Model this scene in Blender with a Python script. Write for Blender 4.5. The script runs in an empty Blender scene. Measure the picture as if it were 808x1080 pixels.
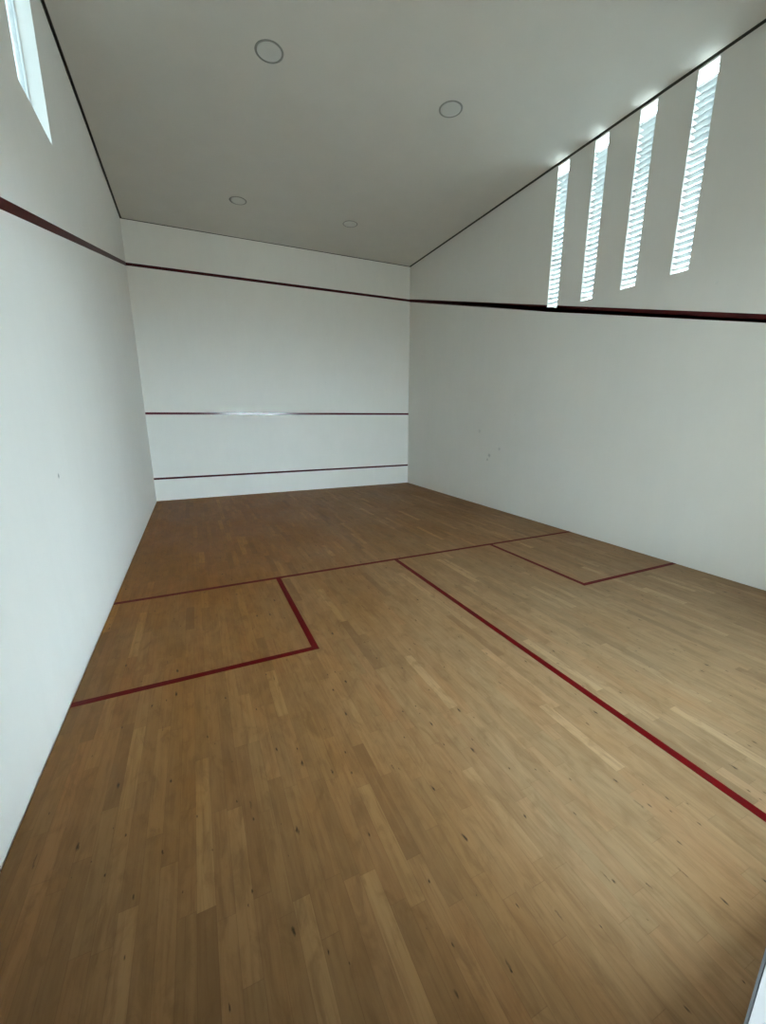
import bpy, bmesh, math, random
from mathutils import Vector, Matrix

random.seed(7)
S = bpy.context.scene
COL = S.collection
W = 6.4            # court width (x: 0 left .. W right)
H = 5.62           # ceiling height
YB = -10.1         # inner face of the back wall (front wall at y = 0)

# ------------------------------------------------------------------ helpers
def link(name, bm, mats, parent=None, kind=None, label=None, cat=None, group=None, smooth=False):
    me = bpy.data.meshes.new(name)
    bmesh.ops.recalc_face_normals(bm, faces=bm.faces)
    bm.to_mesh(me); bm.free()
    o = bpy.data.objects.new(name, me); COL.objects.link(o)
    for m in (mats if isinstance(mats, (list, tuple)) else [mats]):
        me.materials.append(m)
    if smooth:
        for p in me.polygons: p.use_smooth = True
    if parent: o.parent = parent
    tag(o, label, cat, group, kind)
    return o

def tag(o, label=None, cat=None, group=None, kind=None):
    if kind: o['kind'] = kind
    if label: o['label'] = label
    if cat: o['category'] = cat
    if group: o['group'] = group

def box(bm, a, b, bevel=0.0):
    x0, y0, z0 = a; x1, y1, z1 = b
    r = bmesh.ops.create_cube(bm, size=1)
    vs = r['verts']
    for v in vs:
        v.co = Vector(((x0 + x1) / 2 + v.co.x * (x1 - x0), (y0 + y1) / 2 + v.co.y * (y1 - y0), (z0 + z1) / 2 + v.co.z * (z1 - z0)))
    if bevel:
        es = list({e for v in vs for e in v.link_edges})
        bmesh.ops.bevel(bm, geom=es, offset=bevel, segments=2, affect='EDGES')

def poly_prism(bm, pts, off):
    """extrude a planar polygon (list of 3D points) by a vector"""
    off = Vector(off)
    v0 = [bm.verts.new(p) for p in pts]
    v1 = [bm.verts.new(Vector(p) + off) for p in pts]
    bm.faces.new(v0); bm.faces.new(v1[::-1])
    n = len(pts)
    for i in range(n):
        bm.faces.new((v0[i], v0[(i + 1) % n], v1[(i + 1) % n], v1[i]))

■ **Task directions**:
Of the lines above, copy each that contains "scene".

■ **Exercise response**:
Model this scene in Blender with a Python script. Write for Blender 4.5. The script runs in an empty Blender scene. Measure the picture as if it were 808x1080 pixels.
S = bpy.context.scene